Le CDD de la parentalité
Tout ? En tout cas, remettre profondément en question la constellation famille. Ce qui passe par l’idée de relations élargies. Dans son roman, Chloé, l’héroïne, est en couple avec Greg, papa de Colette qui va donner pas mal de fil à retordre à sa belle-maman. Né de leur amour, Raoul est un petit garçon obsessionnel, mais sans histoire. Et tout ce petit clan va s’agglomérer autour de Lapouta, voisin de palier qui connaît - jusqu’au drame, mais ne divulgâchons surtout pas - des cas de violences intrafamiliales. « Il peut exister d’autres formes de relations en dehors de la famille traditionnelle », nous dit la grande ordonnatrice de tout ce petit clan fictionnel. Perdue dans les lignes, c’est l’idée qui – mirettes Ligueur oblige – nous semble être la partie la mieux exploitée du récit.

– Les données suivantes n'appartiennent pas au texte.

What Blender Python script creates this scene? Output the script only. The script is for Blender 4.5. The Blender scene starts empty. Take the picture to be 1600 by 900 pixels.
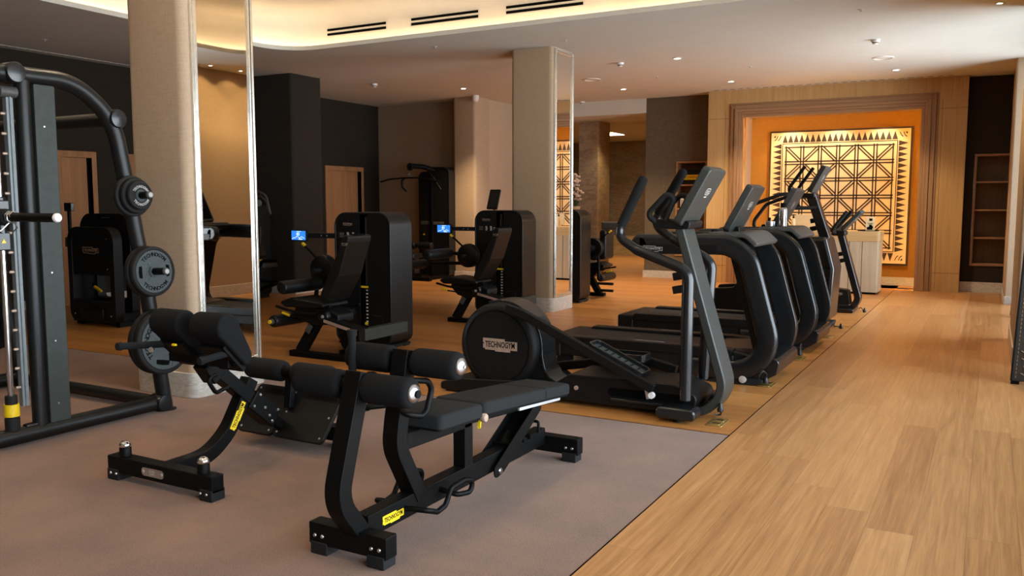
import bpy, bmesh, math, random
from math import pi, sin, cos, tan, atan, atan2, sqrt, radians, hypot
from mathutils import Vector, Matrix
random.seed(7)
scene = bpy.context.scene
COL = scene.collection
V = Vector

# ------------------------------------------------------------------ materials
def nodes_of(name):
    m = bpy.data.materials.new(name); m.use_nodes = True
    nt = m.node_tree; nt.nodes.clear()
    out = nt.nodes.new('ShaderNodeOutputMaterial')
    return m, nt, out
def N(nt, typ, **kw):
    n = nt.nodes.new(typ)
    for k, v in kw.items():
        if k in n.inputs.keys(): n.inputs[k].default_value = v
        else: setattr(n, k, v)
    return n
def principled(nt, out, **kw):
    b = nt.nodes.new('ShaderNodeBsdfPrincipled')
    for k, v in kw.items(): b.inputs[k].default_value = v
    nt.links.new(b.outputs[0], out.inputs[0])
    return b
def ramp(nt, fac, stops):
    r = nt.nodes.new('ShaderNodeValToRGB')
    e = r.color_ramp.elements
    while len(e) < len(stops): e.new(0.5)
    for i, (p, c) in enumerate(stops):
        e[i].position = p; e[i].color = (*c, 1)
    nt.links.new(fac, r.inputs[0]); return r
def mathn(nt, op, a, b=None, c=None):
    n = nt.nodes.new('ShaderNodeMath'); n.operation = op
    for i, x in enumerate((a, b, c)):
        if x is None: continue
        if isinstance(x, (int, float)): n.inputs[i].default_value = x
        else: nt.links.new(x, n.inputs[i])
    return n.outputs[0]
def shade(c, f): return tuple(min(1, x*f) for x in c)

def simple(name, col, rough=0.5, metal=0.0, scale=60, var=0.12, bump=0.0, bscale=None, spec=0.5, coat=0.0, sheen=0.0):
    """base colour with a little procedural mottling and optional grain bump"""
    m, nt, out = nodes_of(name)
    b = principled(nt, out, Roughness=rough, Metallic=metal)
    b.inputs['Specular IOR Level'].default_value = spec
    b.inputs['Coat Weight'].default_value = coat
    if sheen: b.inputs['Sheen Weight'].default_value = sheen
    tc = N(nt, 'ShaderNodeTexCoord')
    nz = N(nt, 'ShaderNodeTexNoise', Scale=scale, Detail=3.0)
    nt.links.new(tc.outputs['Object'], nz.inputs['Vector'])
    r = ramp(nt, nz.outputs['Fac'], [(0.3, shade(col, 1-var)), (0.7, shade(col, 1+var))])
    nt.links.new(r.outputs[0], b.inputs['Base Color'])
    if bump:
        nb = N(nt, 'ShaderNodeTexNoise', Scale=bscale or scale*4, Detail=2.0)
        nt.links.new(tc.outputs['Object'], nb.inputs['Vector'])
        bp = N(nt, 'ShaderNodeBump', Strength=bump, Distance=0.002)
        nt.links.new(nb.outputs['Fac'], bp.inputs['Height'])
        nt.links.new(bp.outputs[0], b.inputs['Normal'])
    return m

def emissive(name, col, strength):
    m, nt, out = nodes_of(name)
    e = N(nt, 'ShaderNodeEmission', Strength=strength); e.inputs[0].default_value = (*col, 1)
    nt.links.new(e.outputs[0], out.inputs[0]); return m

def cloth_wall(name, col, var=0.16, hscale=9, vscale=220, rough=0.85, bump=0.25, vertical=False):
    """woven wall covering: fine horizontal (or vertical) threads"""
    m, nt, out = nodes_of(name)
    b = principled(nt, out, Roughness=rough); b.inputs['Specular IOR Level'].default_value = 0.25
    tc = N(nt, 'ShaderNodeTexCoord'); mp = N(nt, 'ShaderNodeMapping')
    mp.inputs['Scale'].default_value = (vscale, vscale, hscale) if vertical else (hscale, hscale, vscale)
    nt.links.new(tc.outputs['Object'], mp.inputs[0])
    nz = N(nt, 'ShaderNodeTexNoise', Scale=1.0, Detail=4.0); nt.links.new(mp.outputs[0], nz.inputs['Vector'])
    mp2 = N(nt, 'ShaderNodeMapping'); mp2.inputs['Scale'].default_value = (110, 110, 20)
    nt.links.new(tc.outputs['Object'], mp2.inputs[0])
    nz2 = N(nt, 'ShaderNodeTexNoise', Scale=1.0, Detail=2.0); nt.links.new(mp2.outputs[0], nz2.inputs['Vector'])
    mix = mathn(nt, 'ADD', mathn(nt, 'MULTIPLY', nz.outputs['Fac'], 0.6), mathn(nt, 'MULTIPLY', nz2.outputs['Fac'], 0.4))
    r = ramp(nt, mix, [(0.32, shade(col, 1-var)), (0.68, shade(col, 1+var))])
    nt.links.new(r.outputs[0], b.inputs['Base Color'])
    bp = N(nt, 'ShaderNodeBump', Strength=bump, Distance=0.002); nt.links.new(mix, bp.inputs['Height'])
    nt.links.new(bp.outputs[0], b.inputs['Normal'])
    return m

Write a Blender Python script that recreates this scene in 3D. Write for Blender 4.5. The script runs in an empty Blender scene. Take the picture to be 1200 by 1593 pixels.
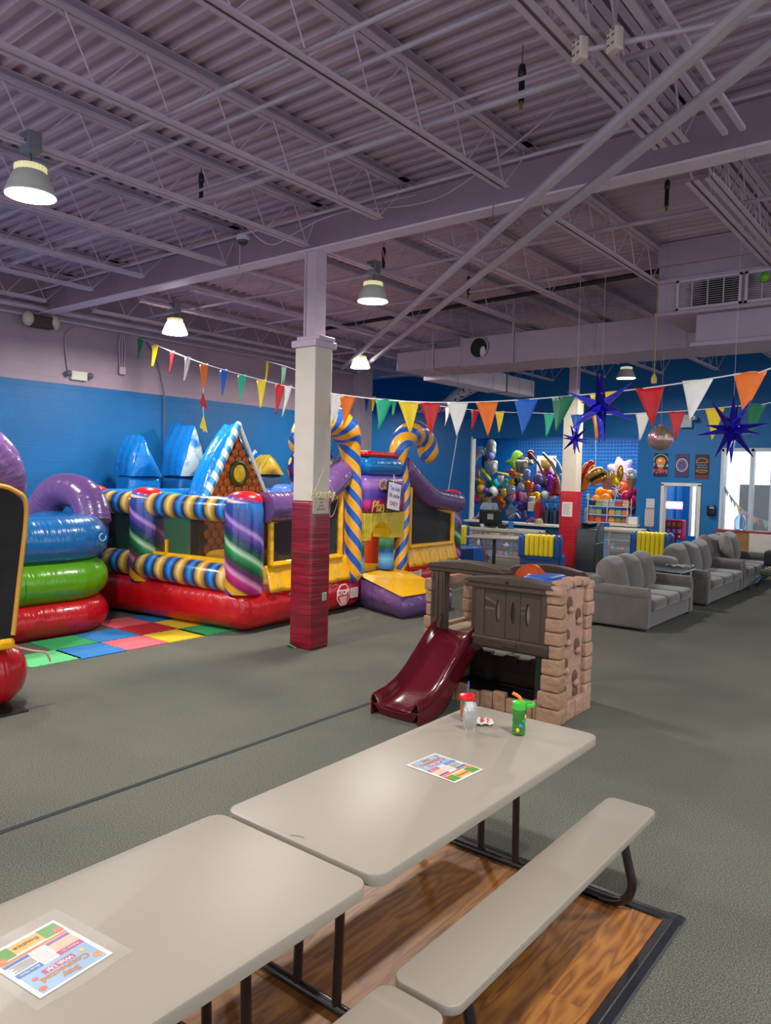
import bpy, bmesh, math, random
import numpy as np
from mathutils import Vector, Matrix
random.seed(7)
PI = math.pi
SC = bpy.context.scene
COL = SC.collection

# ------------------------------------------------------------ camera
F_PX, PITCH, ROLL, YAW, CAM_Z = 1167.6, -0.0488, 0.02295, 0.6706, 2.05
fw = Vector((-math.sin(YAW)*math.cos(PITCH), math.cos(YAW)*math.cos(PITCH), math.sin(PITCH)))
r0 = fw.cross(Vector((0, 0, 1))).normalized(); u0 = r0.cross(fw)
cr = r0*math.cos(ROLL) + u0*math.sin(ROLL); cu = u0*math.cos(ROLL) - r0*math.sin(ROLL)
cam = bpy.data.cameras.new('camera'); camo = bpy.data.objects.new('camera', cam); COL.objects.link(camo)
camo.matrix_world = Matrix(((cr.x, cu.x, -fw.x, 0), (cr.y, cu.y, -fw.y, 0), (cr.z, cu.z, -fw.z, CAM_Z), (0, 0, 0, 1)))
cam.sensor_fit = 'VERTICAL'; cam.sensor_height = 24; cam.lens = 24*F_PX/1593; cam.clip_start = .05; cam.clip_end = 200
SC.camera = camo
# ------------------------------------------------------------ world, exposure
SC.view_settings.view_transform = 'Standard'; SC.view_settings.look = 'None'
SC.view_settings.exposure = 0.33; SC.view_settings.gamma = 1; SC.view_settings.use_curve_mapping = False
wd = bpy.data.worlds.new('sky'); SC.world = wd; wd.use_nodes = True
wd.node_tree.nodes['Background'].inputs[0].default_value = (.84, .92, 1.0, 1)
wd.node_tree.nodes['Background'].inputs[1].default_value = 1.55
LAMP_W = 118          # watts of one high bay lamp
LAMPS = [(-6.17, 3.04), (-6.17, 7.42), (-10.3, 7.42), (-10.15, 11.85), (-6.1, 15.9),
         (-10.3, 3.04), (-.25, 2.6), (1.6, 7.4), (-6.17, -1.4), (-2.0, -1.6), (3.4, 9.0), (-10.3, -1.4), (-15.6, 16.6)]  # last position: unseen lamp added for the alcove wall
def area(name, loc, sx, sy, w, rot=(0, 0, 0), col=(1, 1, 1), shape='RECTANGLE'):
    l = bpy.data.lights.new(name, 'AREA'); l.shape = shape; l.size = sx; l.size_y = sy; l.energy = w; l.color = col
    o = bpy.data.objects.new(name, l); COL.objects.link(o); o.location = loc; o.rotation_euler = rot
    return o

# ------------------------------------------------------------ pixel rays -> points on real planes
def ray(x, y): return fw + cr*((x-600)/F_PX) - cu*((y-796.5)/F_PX)
CV = Vector((0, 0, CAM_Z))
def G(x, y, z=0): d = ray(x, y); return CV + d*((z-CAM_Z)/d.z)
def PX(x, y, X): d = ray(x, y); return CV + d*(X/d.x)
def PY(x, y, Y): d = ray(x, y); return CV + d*(Y/d.y)

# ------------------------------------------------------------ materials
def lin(h):
    h = h.lstrip('#'); c = [int(h[i:i+2], 16)/255 for i in (0, 2, 4)]
    return tuple(x/12.92 if x <= .04045 else ((x+.055)/1.055)**2.4 for x in c) + (1,)
MATS = {}
def newmat(name):
    m = bpy.data.materials.new(name); m.use_nodes = True
    nt = m.node_tree; b = nt.nodes['Principled BSDF']; return m, nt, b
def N(nt, t, **k):
    n = nt.nodes.new(t)
    for a, v in k.items():
        if a.startswith('i_'):
            s = a[2:]; s = int(s) if s.isdigit() else s
            n.inputs[s].default_value = v
        else: setattr(n, a, v)
    return n
def ramp(nt, fac, stops, interp='LINEAR'):
    r = nt.nodes.new('ShaderNodeValToRGB'); r.color_ramp.interpolation = interp
    while len(r.color_ramp.elements) < len(stops): r.color_ramp.elements.new(.5)
    for e, (p, c) in zip(r.color_ramp.elements, stops):
        e.position = p; e.color = lin(c) if isinstance(c, str) else c
    if fac is not None: nt.links.new(fac, r.inputs[0])
    return r
def bump(nt, b, src, strength, dist=.01):
    n = nt.nodes.new('ShaderNodeBump'); n.inputs['Strength'].default_value = strength; n.inputs['Distance'].default_value = dist
    nt.links.new(src, n.inputs['Height']); nt.links.new(n.outputs[0], b.inputs['Normal'])
def mat(hexc, rough=.6, metal=0, coat=0, var=0, vscale=5, bmp=0, bscale=40, trans=0, ior=1.45, emit=0, stretch=None, alpha=1, sheen=0):
    key = (hexc, rough, metal, coat, var, vscale, bmp, bscale, trans, ior, emit, stretch, alpha, sheen)
    if key in MATS: return MATS[key]
    m, nt, b = newmat('m_%03d' % len(MATS)); c = lin(hexc)
    b.inputs['Base Color'].default_value = c; b.inputs['Roughness'].default_value = rough
    b.inputs['Metallic'].default_value = metal; b.inputs['Coat Weight'].default_value = coat
    b.inputs['Transmission Weight'].default_value = trans; b.inputs['IOR'].default_value = ior
    b.inputs['Alpha'].default_value = alpha
    if sheen: b.inputs['Sheen Weight'].default_value = sheen
    if emit: b.inputs['Emission Color'].default_value = c; b.inputs['Emission Strength'].default_value = emit
    tc = N(nt, 'ShaderNodeTexCoord'); mp = N(nt, 'ShaderNodeMapping'); nt.links.new(tc.outputs['Object'], mp.inputs[0])
    if stretch: mp.inputs['Scale'].default_value = stretch
    nz = N(nt, 'ShaderNodeTexNoise', i_Scale=vscale, i_Detail=4.0); nt.links.new(mp.outputs[0], nz.inputs[0])
    v = var if var else .05
    r = ramp(nt, nz.outputs[0], [(.3, tuple(x*(1-v) for x in c[:3])+(1,)), (.7, tuple(min(1, x*(1+v)) for x in c[:3])+(1,))])
    nt.links.new(r.outputs[0], b.inputs['Base Color'])
    if bmp:
        nb = N(nt, 'ShaderNodeTexNoise', i_Scale=bscale, i_Detail=3.0); nt.links.new(mp.outputs[0], nb.inputs[0])
        bump(nt, b, nb.outputs[0], min(1, bmp), .012 if bmp < .7 else .022)
    MATS[key] = m; return m
def vinyl(hexc, rough=.3, stretch=(1, 1, 1), bmp=.5):
    return mat(hexc, rough, coat=.3, var=.06, vscale=3, bmp=bmp*1.5, bscale=8, stretch=stretch)
def vinylw(hexc, rough=.26):
    m, nt, b = newmat('wrinkled_vinyl_'+hexc); b.inputs['Base Color'].default_value = lin(hexc); b.inputs['Roughness'].default_value = rough; b.inputs['Coat Weight'].default_value = .3
    tc = N(nt, 'ShaderNodeTexCoord'); mp = N(nt, 'ShaderNodeMapping'); mp.inputs['Scale'].default_value = (11, 3.0, 1); nt.links.new(tc.outputs['UV'], mp.inputs[0])
    n1 = N(nt, 'ShaderNodeTexNoise', i_Scale=1., i_Detail=2.); nt.links.new(mp.outputs[0], n1.inputs[0]); n2 = N(nt, 'ShaderNodeTexNoise', i_Scale=2.2, i_Detail=2.); nt.links.new(tc.outputs['Object'], n2.inputs[0])
    mu = N(nt, 'ShaderNodeMath', operation='MULTIPLY'); nt.links.new(n1.outputs[0], mu.inputs[0]); nt.links.new(n2.outputs[0], mu.inputs[1]); bump(nt, b, mu.outputs[0], .9, .05); return m
def plastic(h, rough=.35): return mat(h, rough, bmp=.03, bscale=60)
def foil(h): return mat(h, .16, metal=.55, var=.12, vscale=8, bmp=.35, bscale=16)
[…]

« Nous faisons semblant d’être des adultes, de prendre en charge une famille. Mais nous sommes juste des mômes à peine déguisés en grands »
En effet, Titiou Lecoq s’attaque frontalement à la problématique de la belle-parentalité. C’est cet enfant échoué, Lapouta, que l’héroïne décide de prendre en charge, qui va faire le liant. Donc faire sens. Chloé confesse l’aimer plus que sa belle-fille, à qui elle veut pourtant désespérément plaire, jusqu’à fréquenter le club de BMA (belles-mères anonymes), où elle déverse toutes ses difficultés. Difficultés ? L’autrice, comme son héroïne, les lie à l’incertitude de la relation. Sur quel terreau pousser quand tout peut potentiellement s’arrêter du jour au lendemain ? « Être beau-parent, c’est un peu comme un CDD de la parentalité », peste Chloé.
« On ne peut pas se séparer et faire un week-end sur trois ‘à faire le parent’, explique l’autrice. Et puis, on ne peut pas penser la chose jusqu’au bout. Il y a un tabou quelque part. Quand ça se passe mal, on ne peut décemment pas détester ce môme qui n’est pas le nôtre. Ça ne se fait pas de détester un enfant. D’ailleurs, quand les pensées de Chloé sont rendues publiques, le monde entier s’insurge. On ne pardonne pas ça, encore moins à une femme. Encore moins à une mère ». L’autrice déplore le silence autour de cette relation. Dans la représentation fictionnelle - séries, films, romans -, tout se passe bien ou, si pas, de façon caricaturale.
Cette difficulté à (re)faire famille est-elle irrémédiable ? « Parfois. Tout se joue dans la durée. Il faut aller au-delà du premier élan politiquement non correct. Ne pas être trop prosélyte, se détendre, se laisser le temps. En un mot : lâchez-vous le slip, les parents ».
L’écrivaine nous dit que des belles-mamans sont venues la voir et lui ont glissé discrètement : « Merci, ce que vous dites, on ne l’entend nulle part et ça fait du bien ». Le prochain col à gravir pour cette défricheuse d’espaces vierges sera-t-il de nouveau familial ? « Oui. Je veux m’attaquer à la fratrie. Plus exactement, à la façon dont l’ordre de naissance influe sur le cours de notre existence ».